Friday, December 05, 2008

Elsewhere

At Lawyers,guns, and Money, djw and commentators discuss the choice of "Bombay" or "Mumbai" as a name, with some reference to some things I wrote about it some time ago. I still do say "Bombay," for the reasons I describe in the passage quoted in djw's post. As John says in the comment thread, "I'd rather side with Rushdie than with Shiv Sena."

But as a usage matter, "Mumbai" has stuck, and now has almost ten more years in use than it had had when I wrote Multiculturalism of Fear. I think I correctly described what happened then, and that the general point I was using the case to illustrate is right, but I do also recognize that in linguistic matters, eventually "long usage is a law sufficient." I'm not sure at what point my resistance to Shiv Sena becomes the cranky old Bircher in the corner saying "Peking" or Grandpa Simpson refusing to recognize Missourah.

I've got nothing else new to add, though of course I was pleased that djw found my discussion of the case useful.

6 comments:

Anonymous said...

Jacob-- I realize that this isn't part of the overall point, but Peking to Beijing isn't really a name change. The characters 北京 (and the pronunciation) in Chinese never changed in this case. What changed is the Romanization system used by most Western media. Of course people still continue to pronounce the Romanization in a way that doesn't really match the original, but they get a lot closer when they try to pronounce "Beijing" than when they try "Peking."

-Christopher

David Watkins said...

"long usage is a law sufficient."

Yes, I agree with this. Ultimately, since I (far, far away from Indian political disputes) am very unlikely to refer to the city while speaking to an audience that has any political or personal stake in the name change, I don't think it's all that important whether I (and people similarly situated) say Mumbai or Bombay. I do think that for now, at least, I'd like to see copy-editors give authors the option.

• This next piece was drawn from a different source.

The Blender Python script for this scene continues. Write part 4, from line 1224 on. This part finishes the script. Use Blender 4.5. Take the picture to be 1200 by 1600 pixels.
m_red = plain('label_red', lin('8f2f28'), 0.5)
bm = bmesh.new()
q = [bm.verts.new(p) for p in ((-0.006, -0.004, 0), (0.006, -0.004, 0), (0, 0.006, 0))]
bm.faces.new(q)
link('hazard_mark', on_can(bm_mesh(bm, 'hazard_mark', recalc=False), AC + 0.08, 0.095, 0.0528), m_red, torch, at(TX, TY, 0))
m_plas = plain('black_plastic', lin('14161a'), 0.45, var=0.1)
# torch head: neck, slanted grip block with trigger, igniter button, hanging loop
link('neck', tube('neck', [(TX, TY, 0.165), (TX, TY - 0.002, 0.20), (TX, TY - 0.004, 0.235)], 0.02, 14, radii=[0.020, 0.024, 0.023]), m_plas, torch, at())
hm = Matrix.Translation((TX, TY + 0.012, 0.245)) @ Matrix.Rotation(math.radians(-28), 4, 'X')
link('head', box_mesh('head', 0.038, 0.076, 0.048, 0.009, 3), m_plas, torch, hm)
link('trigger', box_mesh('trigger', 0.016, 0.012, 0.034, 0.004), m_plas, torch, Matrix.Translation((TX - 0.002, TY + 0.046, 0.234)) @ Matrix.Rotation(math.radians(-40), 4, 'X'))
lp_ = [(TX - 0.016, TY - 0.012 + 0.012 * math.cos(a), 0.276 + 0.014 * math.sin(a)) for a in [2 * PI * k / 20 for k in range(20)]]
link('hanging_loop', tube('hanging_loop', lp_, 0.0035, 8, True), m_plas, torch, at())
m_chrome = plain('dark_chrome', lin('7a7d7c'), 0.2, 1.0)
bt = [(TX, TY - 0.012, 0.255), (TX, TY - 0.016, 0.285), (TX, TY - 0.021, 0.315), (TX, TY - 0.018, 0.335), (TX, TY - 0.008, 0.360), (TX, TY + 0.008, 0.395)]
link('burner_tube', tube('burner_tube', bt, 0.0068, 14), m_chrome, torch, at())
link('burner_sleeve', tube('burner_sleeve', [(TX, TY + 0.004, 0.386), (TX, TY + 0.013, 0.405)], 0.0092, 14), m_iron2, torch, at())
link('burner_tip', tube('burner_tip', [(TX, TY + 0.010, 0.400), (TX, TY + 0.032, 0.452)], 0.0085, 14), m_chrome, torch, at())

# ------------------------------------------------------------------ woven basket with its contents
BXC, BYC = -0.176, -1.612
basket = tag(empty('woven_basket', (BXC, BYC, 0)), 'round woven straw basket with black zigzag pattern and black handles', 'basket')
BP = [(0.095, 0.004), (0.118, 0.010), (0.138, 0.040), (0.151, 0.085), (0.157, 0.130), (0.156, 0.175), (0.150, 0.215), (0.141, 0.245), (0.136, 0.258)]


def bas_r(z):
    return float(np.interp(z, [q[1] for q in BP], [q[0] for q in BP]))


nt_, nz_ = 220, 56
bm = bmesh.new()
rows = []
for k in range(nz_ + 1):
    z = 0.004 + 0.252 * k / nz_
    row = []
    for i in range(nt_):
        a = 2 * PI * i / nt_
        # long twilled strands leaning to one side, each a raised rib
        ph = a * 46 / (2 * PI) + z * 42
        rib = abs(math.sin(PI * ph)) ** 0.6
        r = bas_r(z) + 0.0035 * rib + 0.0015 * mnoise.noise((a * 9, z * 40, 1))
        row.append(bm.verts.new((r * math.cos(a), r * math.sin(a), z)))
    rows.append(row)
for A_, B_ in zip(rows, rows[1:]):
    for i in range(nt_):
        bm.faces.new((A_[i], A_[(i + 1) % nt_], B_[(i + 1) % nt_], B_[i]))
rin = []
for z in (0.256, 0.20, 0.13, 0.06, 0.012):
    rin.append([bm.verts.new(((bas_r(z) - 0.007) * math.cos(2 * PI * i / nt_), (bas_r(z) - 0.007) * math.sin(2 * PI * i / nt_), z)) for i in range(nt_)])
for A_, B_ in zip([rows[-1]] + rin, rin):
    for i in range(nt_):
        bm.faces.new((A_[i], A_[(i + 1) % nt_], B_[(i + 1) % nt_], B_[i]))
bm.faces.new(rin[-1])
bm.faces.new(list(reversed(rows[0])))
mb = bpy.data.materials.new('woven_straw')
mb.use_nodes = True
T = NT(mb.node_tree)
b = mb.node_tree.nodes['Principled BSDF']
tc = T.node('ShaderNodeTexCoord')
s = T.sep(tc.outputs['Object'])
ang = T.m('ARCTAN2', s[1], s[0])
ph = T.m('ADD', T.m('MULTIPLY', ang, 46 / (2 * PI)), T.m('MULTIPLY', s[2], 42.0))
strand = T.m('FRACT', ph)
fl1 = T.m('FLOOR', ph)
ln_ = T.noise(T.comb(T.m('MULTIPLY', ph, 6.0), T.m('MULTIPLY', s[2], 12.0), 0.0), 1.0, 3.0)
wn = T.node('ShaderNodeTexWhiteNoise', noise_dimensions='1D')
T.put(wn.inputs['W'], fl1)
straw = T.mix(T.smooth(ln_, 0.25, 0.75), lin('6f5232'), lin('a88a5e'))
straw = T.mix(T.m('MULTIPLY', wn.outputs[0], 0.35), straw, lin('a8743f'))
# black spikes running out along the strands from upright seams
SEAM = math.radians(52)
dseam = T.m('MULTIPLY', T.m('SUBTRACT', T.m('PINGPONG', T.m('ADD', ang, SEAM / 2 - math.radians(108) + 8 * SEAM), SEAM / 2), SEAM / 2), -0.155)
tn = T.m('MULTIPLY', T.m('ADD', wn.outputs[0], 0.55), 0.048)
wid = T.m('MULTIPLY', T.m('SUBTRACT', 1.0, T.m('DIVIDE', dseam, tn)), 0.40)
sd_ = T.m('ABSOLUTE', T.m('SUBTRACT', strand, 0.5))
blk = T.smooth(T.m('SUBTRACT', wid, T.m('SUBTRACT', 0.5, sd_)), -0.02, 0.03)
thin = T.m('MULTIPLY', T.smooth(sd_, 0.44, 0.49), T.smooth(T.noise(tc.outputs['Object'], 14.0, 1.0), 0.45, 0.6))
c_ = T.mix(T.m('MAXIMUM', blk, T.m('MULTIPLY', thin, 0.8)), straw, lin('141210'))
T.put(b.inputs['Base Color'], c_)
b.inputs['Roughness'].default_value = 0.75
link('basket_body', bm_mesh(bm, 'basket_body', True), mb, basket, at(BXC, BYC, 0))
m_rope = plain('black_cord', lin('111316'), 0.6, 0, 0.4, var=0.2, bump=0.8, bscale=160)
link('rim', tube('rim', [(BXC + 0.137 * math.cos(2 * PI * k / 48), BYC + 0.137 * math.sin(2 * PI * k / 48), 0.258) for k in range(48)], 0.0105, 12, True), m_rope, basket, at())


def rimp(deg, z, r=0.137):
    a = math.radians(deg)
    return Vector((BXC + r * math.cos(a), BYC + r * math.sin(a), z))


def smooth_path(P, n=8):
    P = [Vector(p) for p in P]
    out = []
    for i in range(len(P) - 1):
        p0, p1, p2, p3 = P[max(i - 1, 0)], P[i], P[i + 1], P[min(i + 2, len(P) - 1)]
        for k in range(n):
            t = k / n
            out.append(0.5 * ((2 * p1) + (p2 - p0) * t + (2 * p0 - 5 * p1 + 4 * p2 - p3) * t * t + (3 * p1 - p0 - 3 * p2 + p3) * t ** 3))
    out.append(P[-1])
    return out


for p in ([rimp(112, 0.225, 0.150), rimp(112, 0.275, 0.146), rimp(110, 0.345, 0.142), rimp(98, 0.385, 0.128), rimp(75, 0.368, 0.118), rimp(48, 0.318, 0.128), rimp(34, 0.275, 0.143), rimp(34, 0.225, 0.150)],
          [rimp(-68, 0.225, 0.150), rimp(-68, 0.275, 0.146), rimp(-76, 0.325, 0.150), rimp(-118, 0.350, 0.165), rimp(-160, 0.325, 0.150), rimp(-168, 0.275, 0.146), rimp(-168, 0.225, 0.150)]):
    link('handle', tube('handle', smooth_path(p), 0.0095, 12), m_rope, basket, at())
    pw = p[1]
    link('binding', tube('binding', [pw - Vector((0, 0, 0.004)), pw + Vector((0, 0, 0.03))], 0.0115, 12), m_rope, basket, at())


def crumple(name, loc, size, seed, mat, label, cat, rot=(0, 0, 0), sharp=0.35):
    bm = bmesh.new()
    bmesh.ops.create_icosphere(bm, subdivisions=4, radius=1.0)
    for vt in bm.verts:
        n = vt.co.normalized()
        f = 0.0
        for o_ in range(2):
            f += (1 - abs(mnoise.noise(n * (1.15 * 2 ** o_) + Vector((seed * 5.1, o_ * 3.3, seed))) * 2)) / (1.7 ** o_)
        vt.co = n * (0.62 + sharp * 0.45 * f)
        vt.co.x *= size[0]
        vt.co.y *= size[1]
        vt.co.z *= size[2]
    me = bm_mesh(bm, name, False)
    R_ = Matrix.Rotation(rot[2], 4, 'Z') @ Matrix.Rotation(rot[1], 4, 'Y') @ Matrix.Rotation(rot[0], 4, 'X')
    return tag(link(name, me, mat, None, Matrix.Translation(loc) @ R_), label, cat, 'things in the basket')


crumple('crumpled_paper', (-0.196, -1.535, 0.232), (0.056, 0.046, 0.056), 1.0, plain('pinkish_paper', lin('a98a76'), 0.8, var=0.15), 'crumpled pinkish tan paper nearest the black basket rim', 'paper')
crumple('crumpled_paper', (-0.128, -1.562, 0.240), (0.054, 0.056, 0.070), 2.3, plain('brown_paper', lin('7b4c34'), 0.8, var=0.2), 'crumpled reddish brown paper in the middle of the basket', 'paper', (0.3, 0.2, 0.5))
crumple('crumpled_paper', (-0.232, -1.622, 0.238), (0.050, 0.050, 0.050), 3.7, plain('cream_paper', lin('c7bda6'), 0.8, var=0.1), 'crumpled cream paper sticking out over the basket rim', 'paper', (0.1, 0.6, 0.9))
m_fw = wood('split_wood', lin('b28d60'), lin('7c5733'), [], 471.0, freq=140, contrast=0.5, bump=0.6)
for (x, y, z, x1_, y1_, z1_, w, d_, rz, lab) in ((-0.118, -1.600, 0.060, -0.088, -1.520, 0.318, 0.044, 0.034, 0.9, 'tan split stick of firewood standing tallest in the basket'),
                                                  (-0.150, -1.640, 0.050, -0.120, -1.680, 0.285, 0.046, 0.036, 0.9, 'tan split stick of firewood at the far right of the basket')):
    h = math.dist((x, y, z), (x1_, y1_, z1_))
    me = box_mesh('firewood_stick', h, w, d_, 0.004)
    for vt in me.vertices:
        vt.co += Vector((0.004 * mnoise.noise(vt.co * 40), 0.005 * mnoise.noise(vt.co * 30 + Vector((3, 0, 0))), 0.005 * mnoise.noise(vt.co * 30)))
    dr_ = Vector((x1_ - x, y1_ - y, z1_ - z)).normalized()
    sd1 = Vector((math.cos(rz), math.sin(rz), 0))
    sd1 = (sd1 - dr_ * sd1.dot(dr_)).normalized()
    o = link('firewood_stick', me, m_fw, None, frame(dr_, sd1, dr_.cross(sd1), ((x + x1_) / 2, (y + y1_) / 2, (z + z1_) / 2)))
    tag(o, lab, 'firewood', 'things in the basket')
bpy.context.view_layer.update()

I first read that chapter of your book when I was working on a (long since abandoned) paper on the politics of names and naming, and your use of Shklar helped clarify the nature of some of my then-half formed thoughts about the limitations of rights-based political theorizing.

Anonymous said...

So I take it you say "Burma" and not "Myanmar."

BTW, great to see the comments feature re-enabled!

Jacob T. Levy said...

"Burma" seems to me an easy case-- yes, of course I do, and one really ought to. The government that changed the name of Bombay was democratically elected and there's been uptake on the new name from the democratically elected federal government of India. The junta that changed the name of Burma was none of those things, and Burmese human rights activists and opponents of the regime still say Burma.

Anonymous said...

Jacob -- please don't forget that in Marathi, the native language of the state of Maharashtra which contains Mumbai, the city has always been known as Mumbai. The British preferred to convert and export this name as Bombay, and thus it became a part of global English. To my ears, I have no problem terming the city Mumbai.

Removals said...

Sometimes the usage of the old name refers to a historical perios that people would like to forget and thus you can evoke unpleasant feelings and disapproval from your audeince. Or it can be a deliberately provoked affect.